District heating provider BTB has built a new machine house on the site of the Schöneweide CHP plant, located directly on the River Spree in the south-east of Berlin. The building is a key component in the company’s decarbonisation strategy for its district heating network, because it houses the system technology and transformer station for two state-of-the-art, large-scale river water heat pumps. The Stump-Franki branch in Berlin implemented all the foundation work using its extremely economical and rapid pile foundation method with Stump high-performance displacement piles. This method fully satisfied the customer's need for reliable deadlines, cost-effectiveness and safe execution.

The Stump high-performance pile system is ideal for loose sand

A total of 62 high-performance displacement piles with a diameter of 170mm and lengths of up to 10m were produced. These pre-fabricated piles made of ductile cast iron pipes are connected up to the desired length using cast iron sockets, then driven into the ground by a light hydraulic excavator and filled with cement mortar.

The subsoil in Schöneweide consisted of loose, partially contaminated sand. The high-performance displacement piles had two further advantages. First, the subsoil was improved by full soil displacement. Second, there was no need to excavate potentially polluting soil material, thereby reducing disposal and transport costs and significantly reducing the project’s carbon footprint.
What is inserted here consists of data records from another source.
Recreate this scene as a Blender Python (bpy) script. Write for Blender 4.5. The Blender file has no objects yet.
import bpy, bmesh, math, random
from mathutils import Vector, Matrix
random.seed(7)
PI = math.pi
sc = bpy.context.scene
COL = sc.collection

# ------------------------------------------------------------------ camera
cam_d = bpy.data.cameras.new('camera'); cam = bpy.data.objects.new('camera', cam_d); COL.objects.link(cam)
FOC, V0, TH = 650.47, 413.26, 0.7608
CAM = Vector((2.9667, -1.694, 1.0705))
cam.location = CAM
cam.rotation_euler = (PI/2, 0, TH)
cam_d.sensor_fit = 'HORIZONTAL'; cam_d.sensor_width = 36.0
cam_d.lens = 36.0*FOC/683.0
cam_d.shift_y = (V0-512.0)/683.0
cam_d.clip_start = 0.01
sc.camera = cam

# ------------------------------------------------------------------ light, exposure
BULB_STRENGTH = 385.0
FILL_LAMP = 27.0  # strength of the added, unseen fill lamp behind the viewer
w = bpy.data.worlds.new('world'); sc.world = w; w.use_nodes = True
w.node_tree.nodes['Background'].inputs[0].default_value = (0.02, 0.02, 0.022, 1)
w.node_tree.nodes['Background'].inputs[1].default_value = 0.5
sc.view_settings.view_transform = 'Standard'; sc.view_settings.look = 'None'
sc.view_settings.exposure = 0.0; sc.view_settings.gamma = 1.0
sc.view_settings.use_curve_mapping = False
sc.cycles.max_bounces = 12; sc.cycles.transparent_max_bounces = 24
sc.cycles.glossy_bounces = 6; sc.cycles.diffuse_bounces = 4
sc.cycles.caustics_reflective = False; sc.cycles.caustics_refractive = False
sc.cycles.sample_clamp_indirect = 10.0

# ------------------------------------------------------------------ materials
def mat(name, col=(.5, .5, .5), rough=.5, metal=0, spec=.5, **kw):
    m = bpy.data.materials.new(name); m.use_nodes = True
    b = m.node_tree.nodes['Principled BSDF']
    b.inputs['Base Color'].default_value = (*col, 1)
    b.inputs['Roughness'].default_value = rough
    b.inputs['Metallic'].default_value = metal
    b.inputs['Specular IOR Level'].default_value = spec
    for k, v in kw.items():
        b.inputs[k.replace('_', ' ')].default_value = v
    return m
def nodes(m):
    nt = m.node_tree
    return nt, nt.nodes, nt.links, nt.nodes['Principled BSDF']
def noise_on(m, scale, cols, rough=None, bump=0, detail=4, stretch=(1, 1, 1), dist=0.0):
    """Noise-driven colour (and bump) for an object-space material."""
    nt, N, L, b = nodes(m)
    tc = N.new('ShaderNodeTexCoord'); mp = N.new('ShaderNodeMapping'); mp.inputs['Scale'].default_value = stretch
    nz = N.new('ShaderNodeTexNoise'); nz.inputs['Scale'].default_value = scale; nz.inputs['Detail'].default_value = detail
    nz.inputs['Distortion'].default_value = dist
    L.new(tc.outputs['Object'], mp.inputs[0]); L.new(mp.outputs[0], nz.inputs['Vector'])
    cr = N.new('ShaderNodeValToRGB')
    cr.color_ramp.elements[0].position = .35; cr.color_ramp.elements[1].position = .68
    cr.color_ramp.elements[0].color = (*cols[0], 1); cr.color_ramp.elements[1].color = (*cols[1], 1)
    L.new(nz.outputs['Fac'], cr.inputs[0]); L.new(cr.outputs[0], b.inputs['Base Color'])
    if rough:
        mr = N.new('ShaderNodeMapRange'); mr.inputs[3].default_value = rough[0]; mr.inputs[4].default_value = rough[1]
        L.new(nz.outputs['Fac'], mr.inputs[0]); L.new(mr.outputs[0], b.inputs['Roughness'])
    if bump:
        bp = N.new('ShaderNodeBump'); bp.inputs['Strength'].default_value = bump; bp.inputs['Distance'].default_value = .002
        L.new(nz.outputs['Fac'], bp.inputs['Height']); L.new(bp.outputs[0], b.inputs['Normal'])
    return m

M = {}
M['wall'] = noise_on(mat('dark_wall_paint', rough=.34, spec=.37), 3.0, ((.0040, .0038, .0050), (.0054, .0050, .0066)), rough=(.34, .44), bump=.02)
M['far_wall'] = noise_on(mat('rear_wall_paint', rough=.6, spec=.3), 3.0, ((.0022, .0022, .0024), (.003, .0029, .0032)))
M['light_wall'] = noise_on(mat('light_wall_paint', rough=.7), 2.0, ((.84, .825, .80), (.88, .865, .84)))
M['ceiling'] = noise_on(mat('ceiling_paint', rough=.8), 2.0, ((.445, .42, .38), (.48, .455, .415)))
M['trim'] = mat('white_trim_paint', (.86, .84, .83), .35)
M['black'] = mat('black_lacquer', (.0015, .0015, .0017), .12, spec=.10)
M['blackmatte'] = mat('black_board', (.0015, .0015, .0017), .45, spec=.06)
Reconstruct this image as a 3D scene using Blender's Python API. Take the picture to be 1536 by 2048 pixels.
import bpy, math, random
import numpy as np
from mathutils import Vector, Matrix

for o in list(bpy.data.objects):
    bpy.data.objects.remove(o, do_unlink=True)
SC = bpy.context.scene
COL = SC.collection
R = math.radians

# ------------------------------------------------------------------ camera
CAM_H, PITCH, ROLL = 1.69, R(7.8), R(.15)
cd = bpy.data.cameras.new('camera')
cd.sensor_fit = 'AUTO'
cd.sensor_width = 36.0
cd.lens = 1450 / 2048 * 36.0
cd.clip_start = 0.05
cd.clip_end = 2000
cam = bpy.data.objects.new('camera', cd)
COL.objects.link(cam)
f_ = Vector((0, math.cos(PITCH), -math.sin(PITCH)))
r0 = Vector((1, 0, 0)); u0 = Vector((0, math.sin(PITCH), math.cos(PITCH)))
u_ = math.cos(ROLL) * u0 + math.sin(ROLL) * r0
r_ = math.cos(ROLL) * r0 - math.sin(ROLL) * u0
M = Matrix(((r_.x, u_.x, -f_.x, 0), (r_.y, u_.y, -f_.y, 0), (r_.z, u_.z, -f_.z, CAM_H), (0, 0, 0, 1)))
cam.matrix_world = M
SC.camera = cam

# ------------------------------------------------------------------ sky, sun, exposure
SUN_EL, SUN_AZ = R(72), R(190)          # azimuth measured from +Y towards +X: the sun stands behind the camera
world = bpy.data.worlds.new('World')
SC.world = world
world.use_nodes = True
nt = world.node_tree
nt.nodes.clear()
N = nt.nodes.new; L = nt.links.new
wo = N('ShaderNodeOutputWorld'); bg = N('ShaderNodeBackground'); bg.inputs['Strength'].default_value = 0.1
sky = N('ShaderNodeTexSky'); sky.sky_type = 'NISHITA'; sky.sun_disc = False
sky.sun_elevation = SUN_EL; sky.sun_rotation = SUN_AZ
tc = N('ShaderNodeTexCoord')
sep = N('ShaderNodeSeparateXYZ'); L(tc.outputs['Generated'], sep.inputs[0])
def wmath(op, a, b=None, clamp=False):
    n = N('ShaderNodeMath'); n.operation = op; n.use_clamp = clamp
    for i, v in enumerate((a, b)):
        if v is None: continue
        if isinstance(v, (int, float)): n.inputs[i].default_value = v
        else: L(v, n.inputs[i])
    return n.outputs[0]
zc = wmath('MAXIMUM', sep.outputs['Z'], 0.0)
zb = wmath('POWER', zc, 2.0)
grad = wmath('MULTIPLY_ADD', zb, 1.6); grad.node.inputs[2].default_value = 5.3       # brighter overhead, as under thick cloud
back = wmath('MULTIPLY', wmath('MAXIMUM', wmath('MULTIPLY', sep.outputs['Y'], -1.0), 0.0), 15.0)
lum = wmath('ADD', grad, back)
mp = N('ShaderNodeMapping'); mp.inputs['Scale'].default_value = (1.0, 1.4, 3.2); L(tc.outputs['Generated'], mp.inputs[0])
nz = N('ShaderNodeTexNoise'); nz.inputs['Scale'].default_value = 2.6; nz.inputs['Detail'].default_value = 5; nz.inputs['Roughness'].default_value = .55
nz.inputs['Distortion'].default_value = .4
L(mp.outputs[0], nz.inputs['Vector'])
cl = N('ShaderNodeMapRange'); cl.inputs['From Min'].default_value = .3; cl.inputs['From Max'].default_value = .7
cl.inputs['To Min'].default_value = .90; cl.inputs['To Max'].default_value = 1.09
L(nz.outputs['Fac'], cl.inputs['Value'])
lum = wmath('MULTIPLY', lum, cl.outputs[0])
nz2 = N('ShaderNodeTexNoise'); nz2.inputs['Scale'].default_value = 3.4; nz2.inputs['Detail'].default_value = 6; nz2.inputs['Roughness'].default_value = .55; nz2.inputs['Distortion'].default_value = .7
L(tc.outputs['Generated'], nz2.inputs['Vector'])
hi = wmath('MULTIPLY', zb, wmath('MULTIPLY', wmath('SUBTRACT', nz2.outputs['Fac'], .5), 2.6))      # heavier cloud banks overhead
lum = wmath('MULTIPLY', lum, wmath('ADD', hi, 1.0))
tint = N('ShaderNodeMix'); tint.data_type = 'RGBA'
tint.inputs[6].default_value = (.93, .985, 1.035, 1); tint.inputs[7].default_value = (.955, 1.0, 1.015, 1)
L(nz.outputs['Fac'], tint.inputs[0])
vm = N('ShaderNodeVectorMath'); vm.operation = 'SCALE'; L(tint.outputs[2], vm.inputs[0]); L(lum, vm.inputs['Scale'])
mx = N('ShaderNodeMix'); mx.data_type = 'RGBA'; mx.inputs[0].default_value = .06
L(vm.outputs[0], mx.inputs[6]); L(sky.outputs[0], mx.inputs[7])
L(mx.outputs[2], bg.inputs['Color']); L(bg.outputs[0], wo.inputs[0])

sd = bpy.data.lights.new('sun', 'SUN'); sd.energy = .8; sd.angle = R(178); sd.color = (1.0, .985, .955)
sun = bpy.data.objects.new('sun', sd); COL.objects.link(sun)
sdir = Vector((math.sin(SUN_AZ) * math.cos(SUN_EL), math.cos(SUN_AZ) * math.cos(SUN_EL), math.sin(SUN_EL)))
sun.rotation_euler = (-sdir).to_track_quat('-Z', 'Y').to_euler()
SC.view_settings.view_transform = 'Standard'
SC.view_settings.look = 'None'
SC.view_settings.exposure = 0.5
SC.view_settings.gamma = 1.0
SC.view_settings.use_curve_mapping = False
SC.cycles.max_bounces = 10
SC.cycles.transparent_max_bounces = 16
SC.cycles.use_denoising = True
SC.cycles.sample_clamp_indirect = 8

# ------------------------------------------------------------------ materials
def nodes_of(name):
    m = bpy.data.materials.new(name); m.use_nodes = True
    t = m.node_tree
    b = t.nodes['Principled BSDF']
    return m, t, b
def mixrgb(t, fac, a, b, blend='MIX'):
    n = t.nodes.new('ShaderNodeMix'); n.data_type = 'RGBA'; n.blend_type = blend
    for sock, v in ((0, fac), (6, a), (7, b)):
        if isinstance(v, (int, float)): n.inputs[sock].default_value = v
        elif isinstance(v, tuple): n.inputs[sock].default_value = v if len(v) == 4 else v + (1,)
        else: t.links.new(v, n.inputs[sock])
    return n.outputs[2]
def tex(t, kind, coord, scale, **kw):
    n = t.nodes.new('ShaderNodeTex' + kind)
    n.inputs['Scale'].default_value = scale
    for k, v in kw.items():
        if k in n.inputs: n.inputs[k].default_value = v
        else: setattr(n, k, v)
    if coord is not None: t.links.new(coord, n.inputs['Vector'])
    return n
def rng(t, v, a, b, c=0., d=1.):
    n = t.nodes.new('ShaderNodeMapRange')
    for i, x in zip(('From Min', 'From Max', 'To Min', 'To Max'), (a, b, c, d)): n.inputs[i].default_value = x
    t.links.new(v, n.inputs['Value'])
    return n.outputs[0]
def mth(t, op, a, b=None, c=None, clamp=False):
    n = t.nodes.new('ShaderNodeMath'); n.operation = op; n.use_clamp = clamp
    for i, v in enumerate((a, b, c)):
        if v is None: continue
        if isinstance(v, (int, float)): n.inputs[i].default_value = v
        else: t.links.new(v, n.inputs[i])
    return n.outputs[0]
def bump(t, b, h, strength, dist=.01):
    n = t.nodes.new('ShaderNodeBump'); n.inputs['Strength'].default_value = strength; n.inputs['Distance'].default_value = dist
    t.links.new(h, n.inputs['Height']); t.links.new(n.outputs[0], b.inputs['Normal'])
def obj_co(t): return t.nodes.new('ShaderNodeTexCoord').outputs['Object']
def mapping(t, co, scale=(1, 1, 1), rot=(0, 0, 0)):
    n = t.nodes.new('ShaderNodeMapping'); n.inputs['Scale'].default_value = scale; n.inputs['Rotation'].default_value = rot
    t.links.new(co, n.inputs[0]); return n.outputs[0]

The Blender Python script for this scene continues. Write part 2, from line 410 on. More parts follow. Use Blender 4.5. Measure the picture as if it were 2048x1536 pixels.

Creating a green district heating network

In the coming years, BTB GmbH Berlin, a combined heat and power plant operator, will invest several hundred million euros in a bigger and greener district heating network. The innovative water pump system in Schöneweide will be one of the largest systems in Germany, capable of providing a flow temperature of 90 °C. With an estimated thermal output of around 7 MW in conjunction with four state-of-the-art CHP gas engines and a power-to-heat system, it will expand the existing BTB installations and help supply district heating to around 100,000 Berlin households in south-east Berlin. The plant’s peak use time will be between spring and autumn, when the temperature of the Spree is sufficiently high.